3. Valutazione del rischio di esplosione in fase di fabbricazione
Fermo restando gli obblighi dell’utilizzatore (o datore di lavoro) di un’apparecchiatura a pressione, nella valutazione del rischio di esplosione, il Fabbricante che deve immettere sul mercato l’apparecchio è tenuto a una valutazione dei rischi in accordo alla direttiva Atex 94/9/CE, valutandone l’applicabilità e fornendo, analogamente a quanto viene svolto nell’ambito della direttiva PED sulle attrezzature a pressione, un manuale d’uso e una valutazione dei rischi Atex. Pertanto, in funzione dell’area in cui è destinata ad essere installata l’apparecchiatura, va valutata la presenza e l’efficacia di sorgenti di innesco, in accordo alla UNI EN 1127-1, riconducibili al funzionamento dell’apparecchio stesso.
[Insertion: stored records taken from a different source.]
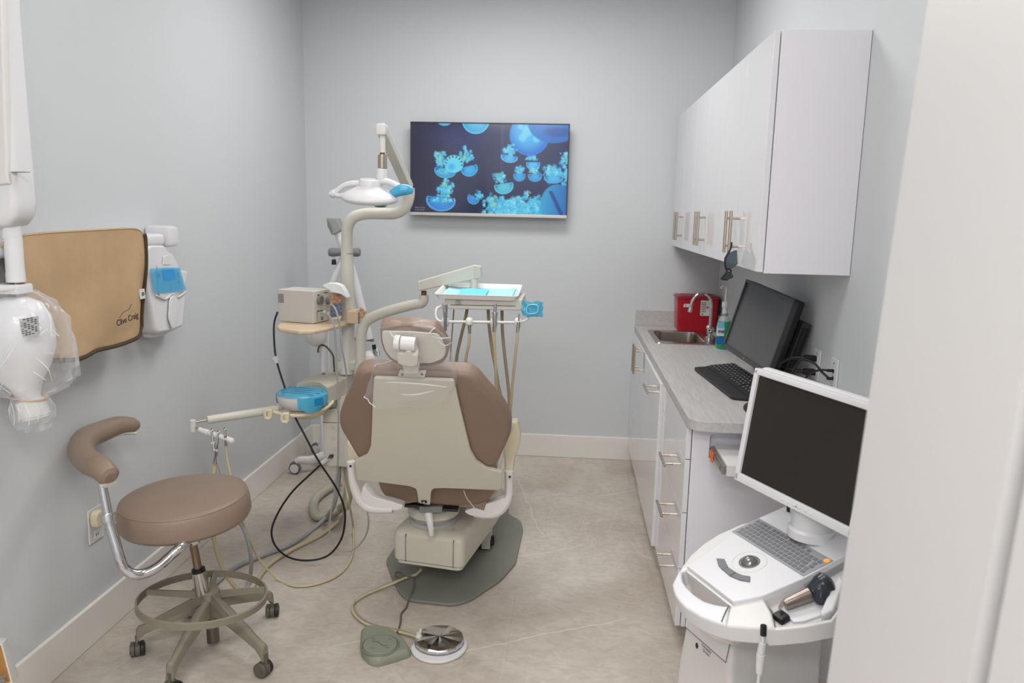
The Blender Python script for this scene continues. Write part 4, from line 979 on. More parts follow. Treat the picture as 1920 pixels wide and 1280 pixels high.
rt_ = [V(p) for p in ((0.482,-2.696,0.505),(0.451,-2.734,0.477),(0.424,-2.77,0.453),(0.395,-2.794,0.443),(0.372,-2.815,0.45),(0.349,-2.823,0.471),(0.339,-2.828,0.505),(0.318,-2.819,0.568),(0.303,-2.813,0.61))]
obj('back_tube', MB().tube([cl]+rt_, 0.0165, 16), M_chrome, t)
u0_, u1_, u2_ = [V(p) for p in ((0.303,-2.813,0.61),(0.293,-2.807,0.648),(0.271,-2.792,0.751))]
obj('tube_collar', MB().cyl(u0_.lerp(u1_, .3), u1_, 0.0235, e=.003), M_chrome, t)
obj('upright', MB().cyl(u0_, u2_, 0.0145), M_chrome, t)
ar = [V(p) for p in ((0.3,-2.797,0.767),(0.264,-2.777,0.785),(0.189,-2.721,0.784),(0.104,-2.634,0.791),(0.056,-2.534,0.801),(0.052,-2.433,0.799),(0.067,-2.351,0.799),(0.091,-2.3,0.788))]
ar = [V((max(p.x, .05), p.y, p.z)) for p in ar]
obj('armrest', MB().tube([ar[0]+(ar[0]-ar[1])*.25]+ar+[ar[-1]+(ar[-1]-ar[-2])*.4], [.018, .034, .038, .040, .041, .041, .039, .036, .030, .016], 18, flat=(1.0, 1.0, (0, 0, 1))), M_vinyl2, t, angle=60)
lo_ = [p+V((0, 0, -.028)) for p in ar]
obj('armrest_plate', MB().tube(lo_, .02, 12, flat=(.4, 1.3, (0, 0, 1))), M_shell2, t)

# ================================================================ dental chair
bU = V((0, -0.503, 0.864)); bN = V((0, -0.864, -0.503))
t = thing('dental_chair', 'taupe dental chair seen from behind, with a beige back shell', 'dental chair', (1.25, -1.7, 0))
pl = [V(p) for p in ((0.929,-1.715,0.012),(0.995,-1.875,0.012),(1.064,-2.02,0.012),(1.114,-2.068,0.012),(1.301,-2.085,0.012),(1.365,-2.039,0.012),(1.479,-1.837,0.012),(1.532,-1.664,0.012),(1.543,-1.275,0.012),(1.525,-1.167,0.012),(1.446,-1.076,0.012))]
pl += [V((1.45, -0.98, .012)), V((1.05, -0.98, .012)), V((.965, -1.2, .012))]
obj('base_plate', MB().prism(rnd([V((p.x, p.y, 0.001)) for p in pl], .03, 4), (0, 0, 0.014), 0.004), M_plate, t)
# pump box
f1, f2, b1_, = [V(p) for p in ((1.014,-1.953,0.13),(1.33,-2.011,0.13),(1.368,-1.65,0.13))]
dx_ = (f2-f1).normalized(); dy_ = V((-dx_.y, dx_.x, 0))
FB = FR(f1, dx_, dy_, (0, 0, 1)); Wb = (f2-f1).length
def pb_(z, i, y0=0, r=.035): return [FB @ p for p in rnd([V((i, y0+i, z)), V((Wb-i, y0+i, z)), V((Wb-i, .62, z)), V((i, .62, z))], [r, r, .02, .02], 6)]
m = MB(); m.loft([pb_(.0, .012), pb_(.008, .002), pb_(.11, .0), pb_(.135, .008, .006), pb_(.148, .03, .02)])
pbx = obj('pump_cover', m, M_shell, t, angle=50)
pn = MB(FB); x0_, x1_ = Wb*.19, Wb*.86
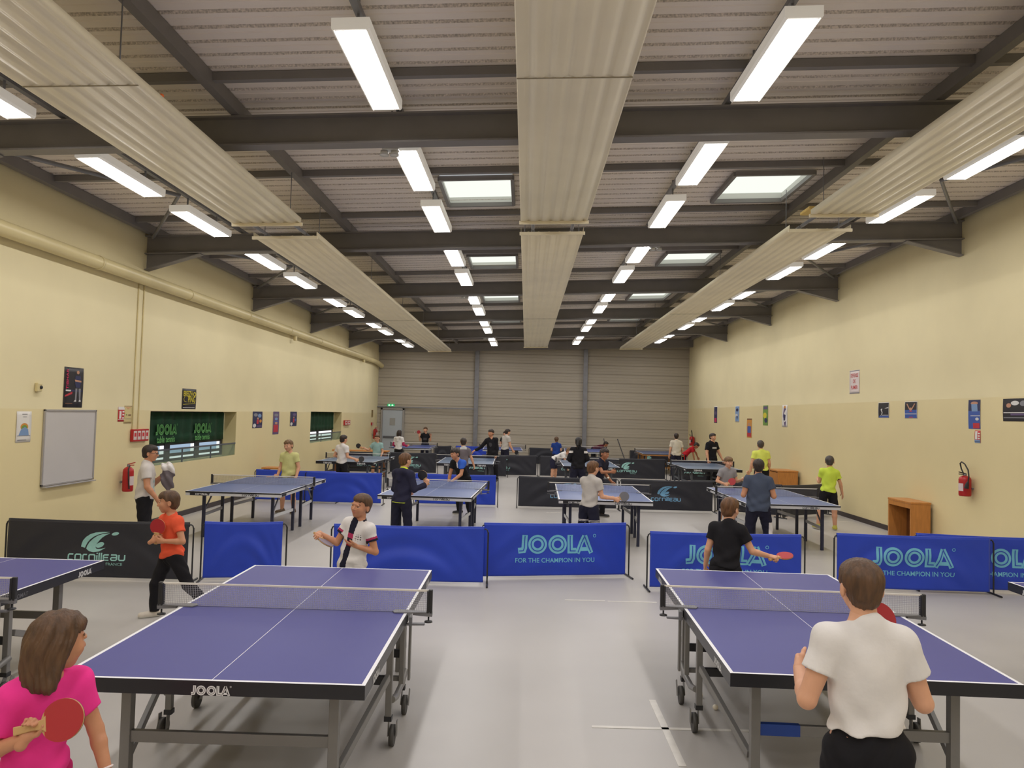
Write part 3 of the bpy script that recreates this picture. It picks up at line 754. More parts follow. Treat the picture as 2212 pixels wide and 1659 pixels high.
# ================================================================== BARRIERS
cloth_b = M('royal_blue_barrier_cloth', (23, 60, 184), 0.5, var=0.08, vs=1.5, bump=0.15, bs=90, sheen=0.2)
cloth_k = M('black_navy_barrier_cloth', (27, 28, 40), 0.55, var=0.1, vs=1.5, bump=0.15, bs=90, sheen=0.2)
pr_cyan = M('light_cyan_print', (112, 186, 214), 0.5, var=0.04, vs=8)
pr_mint = M('pale_mint_print', (150, 200, 196), 0.5, var=0.06, vs=10)
pr_white = M('off_white_print', (196, 206, 212), 0.5)
pr_blue = M('light_blue_print', (106, 158, 196), 0.5, var=0.1, vs=6)
tube_k = M('black_steel_tube', (32, 32, 34), 0.35)
BH = 0.705
def barrier(p, q, kind, label, logo=None, lx=0.0, seed=0, lz=0.0, feet=(1, 1)):
    p, q = np.array(p, float), np.array(q, float)
    L = np.linalg.norm(q - p); a = math.atan2(q[1] - p[1], q[0] - p[0])
    t = thing('court_barrier', label, 'barrier', (p[0], p[1], 0), a, 'playing court barriers')
    r = random.Random(seed); ph = [r.uniform(0, 6.28) for _ in range(4)]
    m = cloth_b if kind == 'blue' else cloth_k
    c0, c1, z0, z1 = 0.03, L - 0.05, 0.035, BH
    def cl(u, v, off=0.0):            # u metres along, v metres up ; front is -y
        s = (u - c0) / (c1 - c0); h = (v - z0) / (z1 - z0)
        env = max(0.0, math.sin(PI * min(max(s, 0), 1))) * (0.25 + 0.75 * math.sin(PI * min(max(h, 0), 1)))
        sag = ((s - 0.5) * 2) ** 2
        d = 0.016 * math.sin(9.0 * (h + 0.75 * sag) + ph[0]) * env + 0.010 * math.sin(17 * (h * 0.8 + 0.9 * sag) + ph[1] + 3 * s) * env + 0.006 * math.sin(5 * s + ph[2])
        d *= 1 - max(0.0, min(h, 1.0)) ** 4
        dz = -0.012 * math.sin(PI * min(max(s, 0), 1)) * h
        return (u, d - 0.014 - off, v + dz)
    mb = MB(); mb.grid(lambda i, j: cl(c0 + (c1 - c0) * i, z0 + (z1 - z0) * j), 72, 28, m)
    def hemf(i, j):
        x, y, zz = cl(c0 + (c1 - c0) * i, z1)
        a_ = PI * min(j / 0.7, 1.0)
        return (x, y + 0.012 - 0.012 * math.cos(a_) , zz + 0.010 * math.sin(a_) - (0.05 * (j - 0.7) / 0.3 if j > 0.7 else 0))
    mb.grid(hemf, 72, 8, m)
    cl_o = mb.build('cloth', t, solid=0.003)
    lt = MB(); f = lambda off: (lambda u, v: cl(L / 2 + lx + u, 0.37 + v, off))
    if logo == 'joola':
        joola(lt, 0.99, lambda u, v: f(0.004)(u, v + 0.075), lambda u, v: f(0.0095)(u, v + 0.075), pr_cyan, m)
        put_text(lt, 'FOR THE CHAMPION IN YOU', 0.082, lambda u, v: f(0.004)(u, v - 0.135), pr_cyan, 0.012, 0.98)
    elif logo in ('corn', 'corn_blue'):
        cornilleau(lt, 0.66, lambda u, v: f(0.004)(u, v - 0.09), pr_mint if logo == 'corn' else pr_blue, True, logo == 'corn', None)
    if lt.v: lt.build('lettering', cl_o)
    MB().tube([(0.0, 0, BH - 0.07), (0.010, 0, BH - 0.035), (0.03, 0, BH - 0.02), (0.10, 0, BH - 0.028), (L - 0.10, 0, BH - 0.028), (L - 0.03, 0, BH - 0.02), (L - 0.010, 0, BH - 0.035), (L, 0, BH - 0.07)], 0.009, tube_k, 8).build('top_rail', t)
    for i, x in enumerate((0.0, L)):
        MB().tube([(x, 0, 0.02), (x, 0, BH - 0.055)], 0.010, tube_k, 8).build('upright', t)
        if feet[i]:
            MB().tube([(x, -0.17, 0.012), (x, 0.17, 0.012)], 0.012, tube_k, 8).build('foot', t)
    return t
B = barrier
B((-6.19, 8.93), (-3.96, 9.0), 'black', 'black barrier with pale crescent logo behind the boy in orange, front left', 'corn', -0.02, 1)
B((-3.90, 9.10), (-2.92, 9.28), 'blue', 'plain blue barrier piece right of the front black barrier', None, 0, 2)
B((-2.35, 9.22), (-0.43, 9.32), 'blue', 'plain blue barrier behind the boy in the white and navy shirt', None, 0, 3)
B((-0.53, 9.66), (1.41, 10.05), 'blue', 'blue barrier in the middle of the view with its block lettering fully readable', 'joola', -0.02, 4)
B((1.54, 9.36), (3.50, 9.44), 'blue', 'blue barrier whose lettering is partly covered by the boy in black t-shirt', 'joola', -0.02, 5)
B((3.95, 9.66), (5.93, 9.63), 'blue', 'blue lettered barrier behind the head of the near boy in white t-shirt', 'joola', -0.03, 6)
B((5.05, 9.86), (7.05, 9.70), 'blue', 'blue lettered barrier cut off by the right edge, left end behind its neighbour', 'joola', 0.03, 7)
B((-6.15, 17.05), (-4.25, 17.08), 'blue', 'blue barrier behind the boy in pale green t-shirt, left end near the wall', None, 0, 8)
B((-4.95, 16.9), (-3.17, 16.93), 'blue', 'blue barrier between the left and second tables of the middle row', None, 0, 9)
B((-2.52, 17.15), (-0.60, 17.2), 'blue', 'blue barrier behind the boy in black with blue shoulders', None, 0, 10)
B((-0.16, 17.15), (2.15, 17.2), 'black', 'long black barrier behind the boy in light grey t-shirt', 'corn_blue', -0.06, 11)
B((2.16, 17.12), (4.33, 17.2), 'black', 'black barrier with light blue crescent logo left of the boy facing with red paddle', 'corn_blue', -0.03, 12)
B((4.42, 17.45), (5.75, 16.75), 'black', 'black barrier set at an angle behind the boy in grey facing the camera', None, 0, 13)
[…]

Questo tipo di analisi dei rischi, può anche condurre alla conclusione che l’apparecchiatura non presenta sorgenti di innesco proprie e che quindi non rientra nel campo di applicazione della Direttiva Atex. In questo caso vengono fornite, nel manuale d’uso Atex, delle raccomandazioni per un corretto utilizzo (es. mantenimento efficienza impianto di messa a terra, valutazione del rischio di fulmini, etc.). Queste valutazioni vanno incluse nel fascicolo tecnico dell’apparecchiatura e possibilmente richiamate nel DPCE.